Le Musée imaginaire n’est d’ailleurs pas sans présenter un avantage majeur. Les œuvres mondiales peuvent envahir notre culture et l’interroger. La photographie nous apporte la sculpture mondiale chez nous, et multiplie les chefs-d’œuvre reconnus, après qu’on les eut traités longtemps de « fétiches » [11] ou d’« idoles » : « les idoles deviennent des œuvres d’art en changeant de référence, en entrant dans le monde de l’art que nulle civilisation ne connut avant la nôtre » (2, p. 24). En un mot, il fait entrer au musée imaginaire l’art non blanc, non occidental (1, p. 788 ; 2, p. 1214). Il pousse à ce que l’homme blanc renonce à définir l’art pour tout le monde : Bénin, Congo, Hopis, Indes, etc., voilà autant d’œuvres qui suscitent des questions. « Comment les admirer en même temps que Poussin, que Michel-Ange ? Demandent à la fois, l’un défendant Poussin et l’autre les sauvages, le bourgeois de Molière et le montparnassien de comédie » (1, p. 802 ; 2, p. 1217).

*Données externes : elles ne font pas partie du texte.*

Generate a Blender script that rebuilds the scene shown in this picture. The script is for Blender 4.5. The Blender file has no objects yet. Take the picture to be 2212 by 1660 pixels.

C’est bien notre regard qui doit à nouveau se métamorphoser. L’ère du spectateur est probablement close désormais, et s’ouvre l’ère du « voyeur d’art ».
La métamorphose.
Dieu est mort, chacun le sait depuis qu’il a entendu la voix de Nietzsche mué en prophète. C’est en partie dans cet espace ouvert par le philosophe que Malraux tente de se loger, non sans travailler à tout autre chose, puisqu’il cherche simultanément à penser l’idée d’art et à donner une configuration au temps historique.
C’est la notion de métamorphose qui gouverne ces deux traits, permettant à sa pensée d’échapper à la fois à un certain mépris traditionnel pour l’art et à une conception hégélienne de l’histoire. Sans métamorphose, l’homme serait encore agenouillé devant le sacré et le monde serait voué à la répétition. Avec la métamorphose, l’art, qui nous installe dans l’éternité, a trouvé sa vocation, la lutte contre le destin dans l’effacement du sacré, et l’histoire échappe à la téléologie. Le pouvoir de l’art affronte ce que le pouvoir humain n’ose pas toujours affronter. La métamorphose donne corps aux différentes prises que l’homme exerce sur le monde.
Pour une autre fois, sans doute, après Ovide, après quelques autres, la signification de la notion de métamorphose prend une véritable consistance. Malraux la fait varier en extension et en compréhension, au gré de ses commentaires, mais elle est ici promue au rang de juge des dynamiques humaines (de l’histoire, du regard, des formes). La métamorphose ne correspond ni à un accident ni à un simple développement linéaire (1, p. 956) ou à un progrès. Elle est une manière d’annexer ce qui précède sans s’opposer à lui, mais en l’englobant et en le modifiant. La métamorphose est une pensée de la succession sans transmission automatique. Ou une transmission qui annule ce qui précède, par une métamorphose qui est l’élément animateur de toute histoire.
En matière d’art, la métamorphose définit la vie même des œuvres d’art, cette manière toute particulière qu’elles ont de se renvoyer les unes aux autres, de se relire les uns les autres et de constituer le Musée imaginaire que nous n’avons plus qu’à commenter. Et si on osait : que le commentaire n’a plus qu’à suivre infiniment en se métamorphosant lui-même, puisque telles sont les œuvres esthétiques de Malraux qu’elles se composent, se recomposent et se métamorphosent au gré des éditions [12].